One Mile Garden, Bob Bingham, Robin Hewlett, and Ally Reeves

September 25, 2009

The One Mile Garden is a collaborative project with artists Bob Bingham, Ally Reeves, and Robin Hewlett, and the Coleman Center for the Arts and the community of York, Alabama. This community project will be featured in the Coleman Center for the Arts’ gallery from September 25th to November 13th, 2009. An opening reception and community potluck meal will take place on September 25th from 6 to 8 PM.

The One Mile Garden is a multi-centered vision and realization of community that has catalyzed small scale food production, and celebrated and strengthened residents connections to the land and each other. The project includes a central garden for growing, teaching and learning that is located at the Coleman Center for the Arts in downtown York, and satellite gardens at the Eastern Star Baptist Church, the Patton St. neighborhood, and York West End Jr. High School. The project will continue to radiate throughout the community with additional sites. Satellite gardens will be installed at the York Housing Authority, as well as a small public fruit tree orchard at a public park. The orchard will be part of the Fruit Tree Planting Foundation’s goal to plant 18 billion trees worldwide, and illustrates the role that rural communities can play in global initiatives.
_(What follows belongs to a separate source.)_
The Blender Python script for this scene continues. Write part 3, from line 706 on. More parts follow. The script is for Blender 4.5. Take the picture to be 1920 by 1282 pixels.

The gallery installation serves as an additional hub for project activities. The opening event will take the shape of a potluck meal in which community participants bring dishes prepared with food they have grown themselves. Food events have been organized throughout the project in potluck meals, herb tastings, and community dinners. These events were opportunities to share personal and cultural stories about the food we eat, grow, and prepare. After the initial event the gallery installation will continue to serve as a nucleus for project activities. An artist built demonstration center is at the center of the room, where participants can sign up to give a cooking demonstration or canning and gardening workshops. Videos of the demonstrations serve as a local library and resource center for community participants and audience members abroad.

This project has been heavily shaped by local collaborators as it has developed over the last two years. Area organic gardener Catherine Shelton has been influential in determining various aspects of the gardens. Shelton’s method of organic layer gardening creates raised beds by building up alternate levels of organic material: cardboard, newspaper, dirt, mulch, leaves, and grass. Over time these organic layers compost into the soil and new layers have to be added, creating rich and fertile grounds for the plants to grow. The sculptural nature of this method allowed each bed to be shaped in different forms, which were determined by the artists and participants. Visually they call to mind earthworks of previous decades, but these sculptural works are grounded in their participatory model and community function.

In the context of community garden as contemporary art project, it is interesting to consider for a moment the similarity in trends between community gardens and community based art. Each discipline utilizes similar processes, relying on participation, involvement, and organizing. Each discipline serves a social utility, and uses communal processes for shaping public space and social relationships. Each discipline can convey, shape, and reflect our deeply held cultural associations and values. Each has been used in recent history as a method for offsetting larger trends within contemporary society. Both the art community and it’s organizations as well as community garden programs have played similar roles in community development and urban gentrification. Programs in each discipline frequently remain fragile in the midst of larger economic and societal forces, yet prove themselves most vital in times when those very forces are more turbulent.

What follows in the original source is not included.